Amazon Robotics — My experience @ the AWS Summit

Domain Tech
Tech @ Domain
Published in
3 min readMay 24, 2018

Recently I was fortunate to attend the AWS Summit in Sydney.

Amazon is a great organisation and the summit had good food, gifts, and most importantly, it gave us new ideas and thoughts on technology trends. One thing that caught my eye is Amazon Robotics. It’s a warehouse management system utilising robots, path finding, and perhaps a little bit of AI as well.

Basically, it’s an auto shelf. Pretty easy to understand, instead of letting you walk to the shelf to get the packages, the shelf will come to you and deliver.

The carrier bot and the shelf are separated, a very smart design and classic decoupling. This makes the shelves’ cost low to build and the robot flexible to re-use and manage. When you look at the floor, there are many points, lines and path/maps for the robot. The robot would likely have some sensors on the bottom to locate these and find the path.

The management system could save and remember all shelves number, locations and control all robots to move the shelves efficiently.

https://www.amazonrobotics.com/#/vision#inter-content

The point of this post is not explaining how this system works but how easy people with common tech knowledge can understand this system, however what about the cost and risk?

Why do I raise this point? People are usually focused on innovation and new tech, like AI, machine learning, but tend to ignore the cost and risk of the innovation.

Amazon Robotics is coming from a very specialised case that only Amazon has when it reaches certain warehouse level/scale. For small and medium warehouses, I doubt the investing and implementation costs compare to the existing costs. Tech cost will become relatively cheap and stable after matured, before that, a company might need to think about how much they want to spend to try or adapt a new technology.

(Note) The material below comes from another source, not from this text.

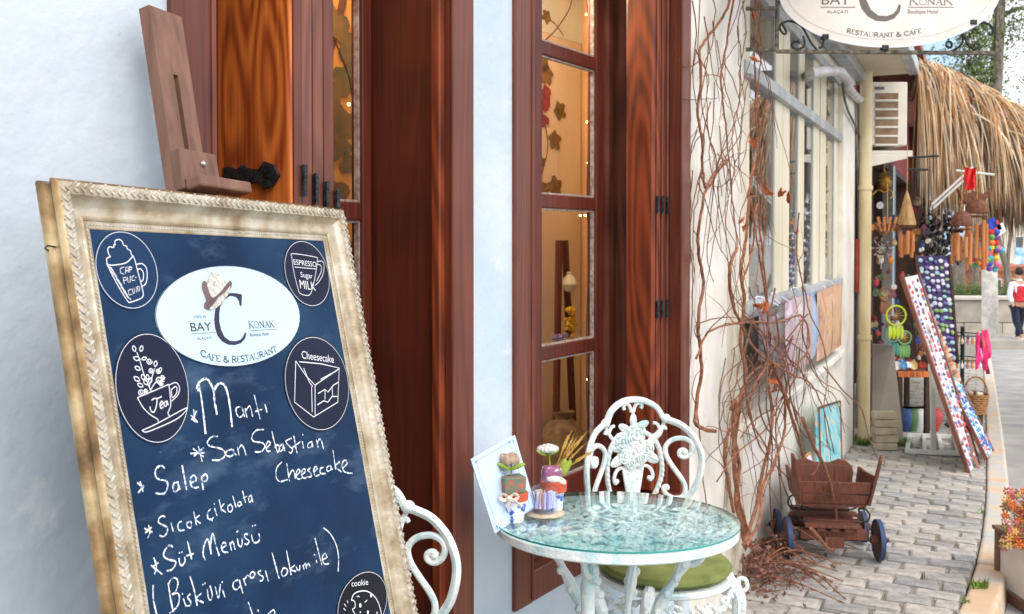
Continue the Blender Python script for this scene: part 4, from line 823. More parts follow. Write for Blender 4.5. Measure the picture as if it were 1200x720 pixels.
# ================================================================== CHAIR
def arcp(s, z, dy=0, R=.30): return Vector((R*sin(s/R), -(R*(1-cos(s/R)))+dy, z))
def make_chair():
    t = thing('ornate_chair', 'white cast metal chair with flower bouquet backrest and olive cushion behind the glass table', 'chair', (0, 0, 0), group='white ornate cast metal chairs')
    ZT_ = 1.008; MG = lambda x: x
    def path(pts, sg=1): return smoothpath([arcp(sg*s, ZT_+z) for s, z in pts], 5)
    m = M['cast']
    fr = MB(); R_ = .0095
    arch = [(-.105, -.062), (-.085, -.03), (-.045, -.007), (0, 0), (.045, -.007), (.085, -.03), (.105, -.062)]
    fr.tube(path(arch), .0115, 8, flat=.8)
    wing = [(.108, -.066), (.135, -.074), (.17, -.09), (.205, -.125), (.226, -.17), (.229, -.215), (.215, -.27), (.187, -.315), (.158, -.352), (.145, -.40), (.145, -.46), (.15, -.49)]
    for sg in (-1, 1):
        fr.tube(path(wing, sg), [.0098]*40+[.0098]*60, 8, flat=.85) if False else fr.tube(path(wing, sg), .0118, 8, flat=.85)
        fr.ball(arcp(sg*.113, ZT_-.064, -.003), (.017, .012, .015), 10, 6)
    obj('back_frame', fr, m, t, smooth=True)
    for sg in (-1, 1):
        sc = MB()
        spx = [(650, 352), (634, 338), (612, 345), (612, 368), (640, 378), (672, 358), (685, 318), (668, 285), (620, 270), (562, 285), (530, 325), (538, 378), (572, 435), (620, 500), (642, 550), (632, 598), (590, 616), (542, 598), (520, 566), (530, 548), (546, 556)]
        sc.tube(path([((x-330)*.000567, -(y-45)*.000567) for x, y in spx], sg), .0082, 7)
        sc.ball(arcp(sg*(640-330)*.000567, ZT_-(352-45)*.000567), .010, 8, 6)
        sc.ball(arcp(sg*(540-330)*.000567, ZT_-(556-45)*.000567), .009, 8, 6)
        obj('side_scroll', sc, m, t, smooth=True)
    rg = MB()
    for sg in (-1, 1):
        pr = path([(.032, -.375), (.060, -.338), (.083, -.30), (.099, -.255), (.102, -.215), (.094, -.167), (.077, -.133), (.05, -.112), (.022, -.104)], sg)
        rg.tube(pr, .0080, 7)
        for p in pr[::2]: rg.ball(p+Vector((0, -.006, 0)), .0066, 6, 4)
        rg.tube(path([(.113, -.07), (.1, -.095), (.078, -.12), (.058, -.135)], sg), .006, 6)
        rg.tube(path([(.072, -.078), (.085, -.082), (.098, -.100), (.11, -.092), (.115, -.100)], sg), .0055, 6)
        rg.tube(path([(.030, -.030), (.034, -.022), (.026, -.012), (.012, -.018), (.004, -.04)], sg), .006, 6)
        rg.tube(path([(.022, -.225), (.04, -.215), (.060, -.222), (.072, -.245), (.066, -.262), (.056, -.256)], sg), .006, 6)
        rg.ball(arcp(sg*.06, ZT_-.256), .0085, 8, 6)
    obj('inner_ring', rg, m, t, smooth=True)
    va = MB()
    for k in range(9):
        f = (k-4)/4; va.tube(smoothpath([arcp(f*.036, ZT_-.215, -.002), arcp(f*.028, ZT_-.26, -.004), arcp(f*.018, ZT_-.31, -.005), arcp(f*.013, ZT_-.36, -.004), arcp(f*.013, ZT_-.40, -.002), arcp(f*.02, ZT_-.47, 0)], 3), .0052, 6)
    obj('vase_relief', va, m, t, smooth=True)
    fl = MB(); r = random.Random(5)
    def rose(x, z, s, y=-.012):
        s *= 1.16
        fl.ball(arcp(x, ZT_-z, y+.006), (s, .008, s), 12, 6)
        for ring, k in ((.78, 7), (.45, 5)):
            for j in range(k):
                a = 2*pi*j/k+r.uniform(0, .4); R = Matrix.Rotation(-a, 3, 'Y'); fl.ball(arcp(x+cos(a)*s*ring, ZT_-z+sin(a)*s*ring, y-.004*(1-ring)), (s*.18, .0065, s*.38), 6, 4, R)
        fl.ball(arcp(x, ZT_-z, y-.006), s*.2, 6, 4)
    rose(-.045, .130, .027); rose(.010, .108, .030); rose(-.002, .165, .031); rose(.044, .158, .024); rose(-.036, .178, .022); rose(.028, .186, .018); rose(-.012, .20, .018)
    def lf(x, z, a, l, w):
        l *= 1.25; w *= 1.35; R = Matrix.Rotation(-a, 3, 'Y'); fl.ball(arcp(x, ZT_-z, -.008), (l, .005, w), 8, 5, R); fl.ball(arcp(x, ZT_-z, -.012), (l*.9, .0035, w*.14), 6, 4, R)
    for a in ((-.057, .188, .5, .026, .013), (.062, .188, -.5, .026, .013), (.066, .132, .7, .026, .011), (.030, .082, .3, .022, .010), (-.032, .09, 2.6, .022, .010), (-.068, .15, 2.9, .016, .009), (0, .195, 1.57, .02, .016), (-.02, .2, 2.0, .02, .012), (.025, .2, 1.0, .02, .012), (.085, .115, .7, .018, .008)): lf(*a)
    fl.ball(arcp(0, ZT_-.065, -.006), (.013, .008, .022), 10, 6); fl.tube([arcp(0, ZT_-.03, -.004), arcp(0, ZT_-.1, -.004)], .0045, 6)
    obj('bouquet_relief', fl, m, t, smooth=True)
    ZS = .512
    st = MB(); st.lathe([(.0, ZS-.012), (.195, ZS-.012), (.203, ZS-.006), (.205, ZS+.004), (.2, ZS+.010), (.0, ZS+.010)], (0, -.195, 0), 40); obj('seat', st, m, t, smooth=True)
    cu = MB(); cu.lathe([(0, ZS+.012), (.17, ZS+.012), (.192, ZS+.020), (.198, ZS+.030), (.19, ZS+.042), (.165, ZS+.047), (0, ZS+.049)], (0, -.195, 0), 40); obj('cushion', cu, M['cushion'], t, smooth=True)
    pi_ = MB(); pi_.tube([Vector((.197*cos(a), -.195+.197*sin(a), ZS+.030)) for a in [2*pi*i/40 for i in range(41)]], .0035, 6, cap=False); obj('piping', pi_, M['cushion'], [c for c in C.objects if c.parent == t and c.name.startswith('cushion')][0])
    ap = MB()
    def rim(a, z, o=0): return Vector(((.2+o)*cos(a), -.195+(.2+o)*sin(a), z))
    for k in range(4):
        ac = pi/4+pi/2*k-pi/2+pi/4   # apron centre
        for sg in (-1, 1):
            ap.tube(smoothpath([rim(ac+sg*a, ZS+z, .004) for a, z in ((.68, -.02), (.55, -.03), (.42, -.055), (.3, -.05), (.2, -.075), (.08, -.085))], 4), .0075, 6)
            ap.tube(smoothpath([rim(ac+sg*a, ZS+z, .006) for a, z in ((.5, -.03), (.42, -.022), (.36, -.035), (.4, -.05), (.46, -.042))], 4), .005, 6)
            for j in range(7):
                a = .1+.085*j; ap.ball(rim(ac+sg*a, ZS-.03-.012*(j % 3), .007), (.011, .007, .008), 6, 5, Matrix.Rotation(ac+a, 3, 'Z'))
        for j in range(6): b = 2*pi*j/6; ap.ball(rim(ac+.09*cos(b), ZS-.052+.018*sin(b), .010), .0095, 6, 5)
        ap.ball(rim(ac, ZS-.052, .014), .012, 8, 6)
    obj('apron', ap, m, t, smooth=True)
    for k in range(4):
        a = pi/4+pi/2*k; u = Vector((cos(a), sin(a), 0)); c0 = Vector((0, -.195, 0))
        q = MB(); P = smoothpath([c0+u*r_+Vector((0, 0, z)) for r_, z in ((.185, ZS+.02), (.205, ZS-.01), (.222, ZS-.05), (.218, ZS-.11), (.19, .24), (.17, .14), (.185, .06), (.225, .015), (.24, .0))], 4)
        q.tube(P, [.015+.006*sin(pi*min(1, i/len(P)*2.2)) if i < len(P)*.45 else .013 for i in range(len(P))], 8)
        q.tube(smoothpath([c0+u*r_+Vector((0, 0, z)) for r_, z in ((.225, ZS-.03), (.245, ZS-.012), (.24, ZS+.012), (.222, ZS+.012), (.222, ZS-.004))], 4), .0065, 6)
        for j in range(9): q.ball(P[2+j]+u*.010+Vector((0, 0, 0))+Vector((-u.y, u.x, 0))*(.009*(1 if j % 2 else -1)), .010, 6, 5)
        q.ball(c0+u*.24+Vector((0, 0, .008)), (.02, .02, .012), 8, 5)
        obj('leg', q, m, t, smooth=True)
    return t
chair = make_chair()
yaw = radians(23)
bc = at(741, 470, 3.05); chair.location = (bc.x, bc.y, gz(bc.y)); chair.rotation_euler = (0, 0, yaw)
ch2 = copy_tree(chair)
bc2 = at(419, 555, 2.04); ch2.location = (bc2.x, bc2.y, gz(bc2.y)); ch2.rotation_euler = (0, 0, radians(19)); ch2.scale = (.95, .95, .95)
ch2['label'] = 'white cast metal garden chair mostly hidden behind the chalkboard, only one scrolled side showing'

# ================================================================== TABLE
tc_ = at(722, 622, 2.40); TC = Vector((tc_.x, tc_.y, 0)); TZ = .743; TR = .302
TG = gz(TC.y)
SL = -radians(2.58)   # the pavement slopes away downhill
TC0 = Vector((TC.x, TC.y, TG))
RT = Matrix.Rotation(SL, 3, 'X')
PV = Vector((TC.x, TC.y, TZ+.0085))
def settle(o):
    o.location = PV+RT @ (o.location-PV); o.rotation_mode = 'XYZ'; o.rotation_euler = (SL, 0, 0); return o
table = thing('glass_table', 'round white cast metal garden table with glass top over flowery openwork', 'table', (TC.x, TC.y, TG))
obj('glass_top', MB().lathe([(0, TZ+.0005), (TR-.002, TZ+.0005), (TR+.004, TZ+.002), (TR+.004, TZ+.006), (TR-.001, TZ+.008), (0, TZ+.008)], TC, 72), M['tglass'], table, smooth=True)
obj('glass_edge', MB().lathe([(TR+.0045, TZ+.0018), (TR+.0052, TZ+.004), (TR+.0045, TZ+.0064)], TC, 72, cap=False), M['gedge'], table, smooth=True)
obj('rim', MB().lathe([(TR-.018, TZ-.004), (TR-.014, TZ-.0015), (TR-.002, TZ-.0015), (TR+.001, TZ-.005), (TR+.001, TZ-.022), (TR-.004, TZ-.026), (TR-.018, TZ-.024), (TR-.018, TZ-.004)], TC, 72, cap=False), M['castb'], table, smooth=True)
ow = MB(); r = random.Random(11)
for i in range(560):
    rad = sqrt(r.random())*(TR-.022); a = r.uniform(0, 2*pi); c = TC+Vector((rad*cos(a), rad*sin(a), TZ-.009)); b = r.uniform(0, 2*pi); l = r.uniform(.014, .030)
    k = r.uniform(.6, 1.6)*(1 if r.random() < .5 else -1)
    P = [c+Vector((cos(b)*l*(t-.5)-sin(b)*l*k*.5*(t-.5)**2*2, sin(b)*l*(t-.5)+cos(b)*l*k*.5*(t-.5)**2*2, .003*sin(pi*t))) for t in (0, .25, .5, .75, 1)]
    ow.tube(P, [.002, .0042, .005, .0042, .0015], 6, flat=.8)
for rad in (.09, .17, .235): ow.tube([TC+Vector((rad*cos(2*pi*i/60), rad*sin(2*pi*i/60), TZ-.012)) for i in range(61)], .005, 6, cap=False)
for k in range(16): a = 2*pi*k/16; ow.tube([TC+Vector((.02*cos(a), .02*sin(a), TZ-.012)), TC+Vector(((TR-.02)*cos(a+.2), (TR-.02)*sin(a+.2), TZ-.012))], .004, 6)
obj('openwork_top', ow, M['castb'], table, smooth=True, kind='stuff')
pl_ = MB()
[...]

Amazon comes up with a solution to solve their own problem, and when they want to sell this solution to others, they need to make it generic. There are many special cases that require certain sets or types of technology, but when it comes to marketing, all these different ideas will find a common term which is the most famous, adopted or eye catching name. What’s really behind AI or machine learning, for different solution providers, they might actually say very different things.

There are some companies that are actually doing this and doing it very well. Microsoft used to be a so called big follower that copied all the cool (but not very profitable stuff) to make it not so cool, but a commercial success. Even today, the cloud service is lead by Amazon, followed by Microsoft. We are excited about the success stories of innovation, but how about the failures? What’s the price of wrong innovation? And how about a smart or mediocre follower? What’s their position?

To be a smart follower usually costs less. The true innovation comes from the recognition of a company’s core problem to be solved which almost always is a special case. There’s gap to apply a generalised technology, not to mention if that tech term is more about marketing than the real value. There’s cost and difficulties to connect the new tools to a company’s long existing issue. In other words, the ability to solve a special problem makes a company’s true value or makes a company a specialist.

So, the take away here is:

  1. Don’t simply try to use a new trend tech without recognising the core problem you want to solve.
  2. The new tech has a cost in the early stages and a high risk to fail.
  3. How “smart” a follower is depends on their ability of recognising the core problem and picking up the cheap, matured tools to solve it.